Risk & Compliance

Qwest Defeats Shareholder Proposals

The measures had been supported by two influential shareholder advisory firms.
Stephen TaubMay 27, 2004

Shareholder proposals intended to change the structure of the board of directors of Qwest Communications International Inc. were easily defeated at the company’s annual meeting on Tuesday.

A measure requiring that board members be independent, without business ties to Qwest, received just 28.8 percent of the votes cast, down from 36.3 percent of votes in favor of the same proposal at the company’s previous annual meeting, according to Dow Jones.

That meeting had been held in December, after a delay due to the company’s restatement of its earnings.

A proposal to amend the company’s bylaws to require an independent director “who has not served as CEO” to be the board chairman also received support from about 28 percent of the votes cast. And another proposal that sought shareholder approval for certain pension benefits for senior executives received less than 30 percent of the votes cast, according to the wire service.

None of the measures were binding.

Qwest was able to defeat these measures even though they were supported by two influential shareholder advisory firms: Institutional Shareholder Services and Glass Lewis & Co.
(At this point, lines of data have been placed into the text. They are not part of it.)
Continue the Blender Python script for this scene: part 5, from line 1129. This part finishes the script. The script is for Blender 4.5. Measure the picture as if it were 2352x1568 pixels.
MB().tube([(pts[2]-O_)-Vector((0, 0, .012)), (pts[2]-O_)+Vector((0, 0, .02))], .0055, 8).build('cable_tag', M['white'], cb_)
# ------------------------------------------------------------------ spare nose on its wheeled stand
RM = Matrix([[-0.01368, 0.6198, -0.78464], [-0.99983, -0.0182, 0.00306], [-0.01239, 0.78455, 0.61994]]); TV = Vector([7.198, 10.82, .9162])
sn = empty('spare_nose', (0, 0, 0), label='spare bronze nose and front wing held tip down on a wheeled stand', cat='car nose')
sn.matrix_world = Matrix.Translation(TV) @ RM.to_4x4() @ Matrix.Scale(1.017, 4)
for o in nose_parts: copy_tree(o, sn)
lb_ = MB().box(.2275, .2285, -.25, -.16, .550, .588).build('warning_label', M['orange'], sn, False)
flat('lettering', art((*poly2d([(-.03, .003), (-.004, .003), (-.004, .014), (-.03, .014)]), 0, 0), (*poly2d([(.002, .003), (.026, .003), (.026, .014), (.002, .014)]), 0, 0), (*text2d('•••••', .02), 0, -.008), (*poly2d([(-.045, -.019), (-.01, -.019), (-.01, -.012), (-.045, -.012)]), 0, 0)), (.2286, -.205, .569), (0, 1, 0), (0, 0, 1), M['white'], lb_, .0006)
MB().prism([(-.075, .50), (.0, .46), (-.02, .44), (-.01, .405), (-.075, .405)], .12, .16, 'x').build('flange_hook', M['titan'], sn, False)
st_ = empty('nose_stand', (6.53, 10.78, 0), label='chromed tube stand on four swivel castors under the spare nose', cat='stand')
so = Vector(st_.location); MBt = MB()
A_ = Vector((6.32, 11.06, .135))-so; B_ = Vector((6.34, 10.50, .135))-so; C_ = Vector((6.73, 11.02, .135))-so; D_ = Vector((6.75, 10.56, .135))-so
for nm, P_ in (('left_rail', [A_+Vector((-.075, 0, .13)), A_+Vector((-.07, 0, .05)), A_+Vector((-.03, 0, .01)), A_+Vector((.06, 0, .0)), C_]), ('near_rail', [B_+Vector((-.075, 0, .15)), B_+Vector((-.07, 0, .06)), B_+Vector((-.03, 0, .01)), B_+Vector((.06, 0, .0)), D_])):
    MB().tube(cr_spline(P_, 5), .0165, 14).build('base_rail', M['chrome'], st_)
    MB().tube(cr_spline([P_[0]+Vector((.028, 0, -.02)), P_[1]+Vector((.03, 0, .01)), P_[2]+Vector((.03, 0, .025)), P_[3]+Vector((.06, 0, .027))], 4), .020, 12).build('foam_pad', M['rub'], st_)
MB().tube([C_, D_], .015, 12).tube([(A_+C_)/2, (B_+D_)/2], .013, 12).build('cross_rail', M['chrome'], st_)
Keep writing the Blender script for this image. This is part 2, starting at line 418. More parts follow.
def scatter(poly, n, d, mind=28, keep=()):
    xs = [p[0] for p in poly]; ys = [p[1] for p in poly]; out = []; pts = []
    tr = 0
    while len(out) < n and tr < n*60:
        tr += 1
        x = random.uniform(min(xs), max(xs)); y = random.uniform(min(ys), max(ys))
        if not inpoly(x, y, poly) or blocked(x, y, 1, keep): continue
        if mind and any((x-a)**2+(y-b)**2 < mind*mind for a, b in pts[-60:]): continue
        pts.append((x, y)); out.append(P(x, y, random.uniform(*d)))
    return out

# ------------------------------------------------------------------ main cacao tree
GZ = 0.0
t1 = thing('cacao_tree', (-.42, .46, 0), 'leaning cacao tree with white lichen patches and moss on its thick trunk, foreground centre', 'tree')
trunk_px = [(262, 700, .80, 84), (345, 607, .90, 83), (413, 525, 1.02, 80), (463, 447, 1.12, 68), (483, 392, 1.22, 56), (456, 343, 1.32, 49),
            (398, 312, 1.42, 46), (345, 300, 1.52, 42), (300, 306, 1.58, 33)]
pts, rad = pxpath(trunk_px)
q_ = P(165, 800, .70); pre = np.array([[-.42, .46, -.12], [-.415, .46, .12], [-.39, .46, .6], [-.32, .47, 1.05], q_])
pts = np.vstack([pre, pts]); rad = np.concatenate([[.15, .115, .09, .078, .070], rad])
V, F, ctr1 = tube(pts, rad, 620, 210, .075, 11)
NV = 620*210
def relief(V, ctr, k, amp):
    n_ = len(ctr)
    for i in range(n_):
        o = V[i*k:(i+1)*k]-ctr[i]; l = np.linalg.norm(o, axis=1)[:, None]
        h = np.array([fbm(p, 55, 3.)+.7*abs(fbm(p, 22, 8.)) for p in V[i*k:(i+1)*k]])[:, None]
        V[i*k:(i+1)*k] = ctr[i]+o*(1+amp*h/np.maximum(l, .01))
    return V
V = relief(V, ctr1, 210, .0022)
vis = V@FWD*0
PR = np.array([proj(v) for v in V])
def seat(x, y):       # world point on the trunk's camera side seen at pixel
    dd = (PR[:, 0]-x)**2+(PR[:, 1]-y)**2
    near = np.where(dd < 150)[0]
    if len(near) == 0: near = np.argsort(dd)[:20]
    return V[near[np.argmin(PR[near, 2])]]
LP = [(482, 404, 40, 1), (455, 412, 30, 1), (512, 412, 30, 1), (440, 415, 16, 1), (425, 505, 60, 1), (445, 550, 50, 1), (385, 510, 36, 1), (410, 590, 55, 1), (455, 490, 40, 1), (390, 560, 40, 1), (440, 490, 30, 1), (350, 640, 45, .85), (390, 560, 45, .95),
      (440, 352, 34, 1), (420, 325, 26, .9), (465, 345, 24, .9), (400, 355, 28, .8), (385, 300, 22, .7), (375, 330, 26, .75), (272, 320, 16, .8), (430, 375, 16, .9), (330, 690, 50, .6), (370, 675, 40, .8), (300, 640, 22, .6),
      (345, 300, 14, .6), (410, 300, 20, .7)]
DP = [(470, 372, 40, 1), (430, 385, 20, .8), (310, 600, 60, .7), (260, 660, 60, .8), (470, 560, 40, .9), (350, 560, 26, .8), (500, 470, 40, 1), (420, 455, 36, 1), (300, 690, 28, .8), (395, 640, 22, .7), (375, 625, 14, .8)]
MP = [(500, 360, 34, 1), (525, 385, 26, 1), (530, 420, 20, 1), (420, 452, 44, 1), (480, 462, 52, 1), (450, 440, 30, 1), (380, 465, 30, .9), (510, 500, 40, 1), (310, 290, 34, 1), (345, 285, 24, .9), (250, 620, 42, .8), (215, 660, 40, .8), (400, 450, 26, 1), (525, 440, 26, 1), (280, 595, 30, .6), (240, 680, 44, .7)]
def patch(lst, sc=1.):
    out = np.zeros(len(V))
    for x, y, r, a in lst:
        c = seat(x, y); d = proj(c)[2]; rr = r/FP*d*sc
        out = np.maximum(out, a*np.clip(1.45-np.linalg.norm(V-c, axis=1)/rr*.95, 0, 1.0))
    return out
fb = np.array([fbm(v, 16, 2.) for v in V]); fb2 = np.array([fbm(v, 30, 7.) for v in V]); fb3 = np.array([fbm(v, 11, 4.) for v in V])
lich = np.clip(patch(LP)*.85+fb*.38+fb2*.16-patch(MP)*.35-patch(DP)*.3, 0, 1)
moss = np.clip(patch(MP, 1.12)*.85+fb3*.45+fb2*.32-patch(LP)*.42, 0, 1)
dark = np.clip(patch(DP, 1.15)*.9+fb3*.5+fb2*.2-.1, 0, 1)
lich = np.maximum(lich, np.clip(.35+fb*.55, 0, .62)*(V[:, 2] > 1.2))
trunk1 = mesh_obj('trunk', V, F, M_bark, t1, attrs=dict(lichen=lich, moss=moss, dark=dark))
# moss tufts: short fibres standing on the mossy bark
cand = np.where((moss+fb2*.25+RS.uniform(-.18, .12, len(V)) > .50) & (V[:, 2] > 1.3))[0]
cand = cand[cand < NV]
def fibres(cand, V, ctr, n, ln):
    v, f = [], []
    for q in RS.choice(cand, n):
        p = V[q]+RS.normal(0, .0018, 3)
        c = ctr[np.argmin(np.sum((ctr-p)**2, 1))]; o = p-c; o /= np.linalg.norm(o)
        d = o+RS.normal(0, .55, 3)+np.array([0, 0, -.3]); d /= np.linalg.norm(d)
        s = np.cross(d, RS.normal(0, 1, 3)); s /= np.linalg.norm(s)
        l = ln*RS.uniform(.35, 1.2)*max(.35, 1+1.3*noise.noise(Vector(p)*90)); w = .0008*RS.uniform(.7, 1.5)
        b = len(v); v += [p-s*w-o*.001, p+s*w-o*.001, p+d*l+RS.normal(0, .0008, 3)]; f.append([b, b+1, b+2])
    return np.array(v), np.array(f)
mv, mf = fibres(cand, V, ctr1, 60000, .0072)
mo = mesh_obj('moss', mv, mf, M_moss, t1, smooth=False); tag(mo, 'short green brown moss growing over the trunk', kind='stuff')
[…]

Nelson Phelps, executive director of the Association of U.S. West Retirees, told Dow Jones it was “disappointing” that the board independence proposal got fewer votes than it did in December. But he thought the votes on the other measures, which had been proposed for the first time, were promising. “It was a good first vote,” Phelps added, noting that the retirees own less than 2 percent of the company’s stock.

On the other hand, two management-supported proposals easily passed. One called for the declassification of the board; that is, all board members will now face reelection simultaneously. The proposal other allows for the removal of directors without cause. Both measures are popular among shareholder activists.